== Written instruction ==
Sort through the entries below and pull out lines containing the word "part".

== The input ==

(begin)

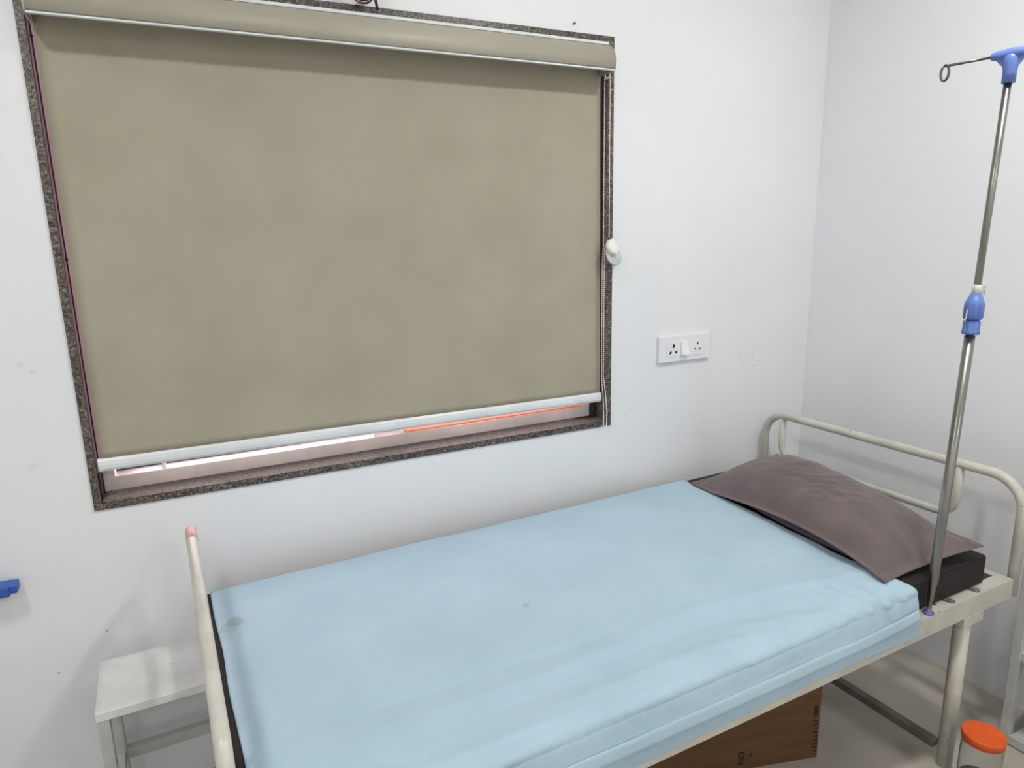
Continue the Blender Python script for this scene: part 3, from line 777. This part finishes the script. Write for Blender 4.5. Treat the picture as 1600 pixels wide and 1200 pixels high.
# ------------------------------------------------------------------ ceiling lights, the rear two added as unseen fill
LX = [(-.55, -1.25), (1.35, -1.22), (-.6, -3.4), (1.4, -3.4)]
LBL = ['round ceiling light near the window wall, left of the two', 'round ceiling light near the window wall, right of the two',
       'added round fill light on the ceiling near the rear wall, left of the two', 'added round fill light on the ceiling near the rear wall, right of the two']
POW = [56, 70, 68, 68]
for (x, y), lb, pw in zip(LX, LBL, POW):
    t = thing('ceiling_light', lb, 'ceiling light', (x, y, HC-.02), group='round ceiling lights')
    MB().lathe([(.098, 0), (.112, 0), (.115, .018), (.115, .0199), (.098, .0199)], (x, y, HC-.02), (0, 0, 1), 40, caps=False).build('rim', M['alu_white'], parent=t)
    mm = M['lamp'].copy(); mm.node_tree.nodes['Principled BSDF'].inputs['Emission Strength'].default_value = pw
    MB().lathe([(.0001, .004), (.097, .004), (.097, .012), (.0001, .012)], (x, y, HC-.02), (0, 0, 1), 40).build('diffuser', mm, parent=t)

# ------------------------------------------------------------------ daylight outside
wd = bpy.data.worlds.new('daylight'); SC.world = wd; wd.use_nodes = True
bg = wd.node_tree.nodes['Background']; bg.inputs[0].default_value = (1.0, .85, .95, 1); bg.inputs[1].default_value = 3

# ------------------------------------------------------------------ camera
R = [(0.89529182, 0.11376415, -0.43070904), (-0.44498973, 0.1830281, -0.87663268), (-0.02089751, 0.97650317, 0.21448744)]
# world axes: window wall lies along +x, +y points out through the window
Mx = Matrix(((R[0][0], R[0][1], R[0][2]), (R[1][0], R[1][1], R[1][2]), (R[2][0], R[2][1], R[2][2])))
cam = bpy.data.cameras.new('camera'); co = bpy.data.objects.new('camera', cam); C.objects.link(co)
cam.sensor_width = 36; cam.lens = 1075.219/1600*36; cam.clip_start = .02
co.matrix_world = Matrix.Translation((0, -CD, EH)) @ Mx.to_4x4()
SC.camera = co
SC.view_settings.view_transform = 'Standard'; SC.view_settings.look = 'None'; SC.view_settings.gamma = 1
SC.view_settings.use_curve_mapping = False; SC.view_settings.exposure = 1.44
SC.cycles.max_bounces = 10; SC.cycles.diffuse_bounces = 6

(end)
(begin)

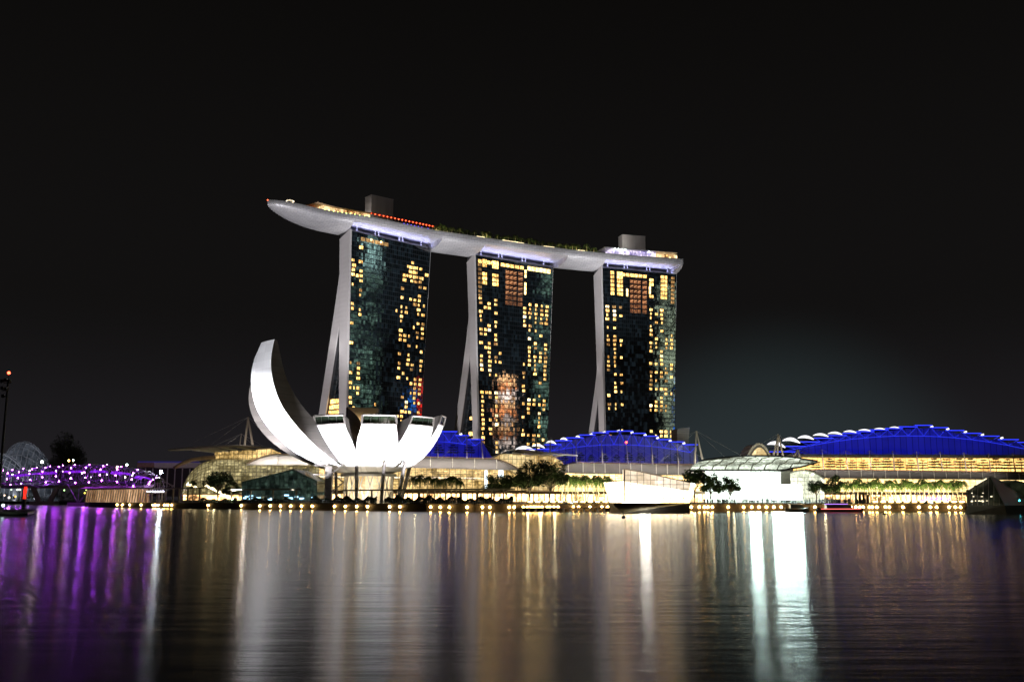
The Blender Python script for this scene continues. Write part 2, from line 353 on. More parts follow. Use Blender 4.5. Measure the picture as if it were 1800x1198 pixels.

(end)

== The answer ==
Continue the Blender Python script for this scene: part 3, from line 777. This part finishes the script. Write for Blender 4.5. Treat the picture as 1600 pixels wide and 1200 pixels high.
The Blender Python script for this scene continues. Write part 2, from line 353 on. More parts follow. Use Blender 4.5. Measure the picture as if it were 1800x1198 pixels.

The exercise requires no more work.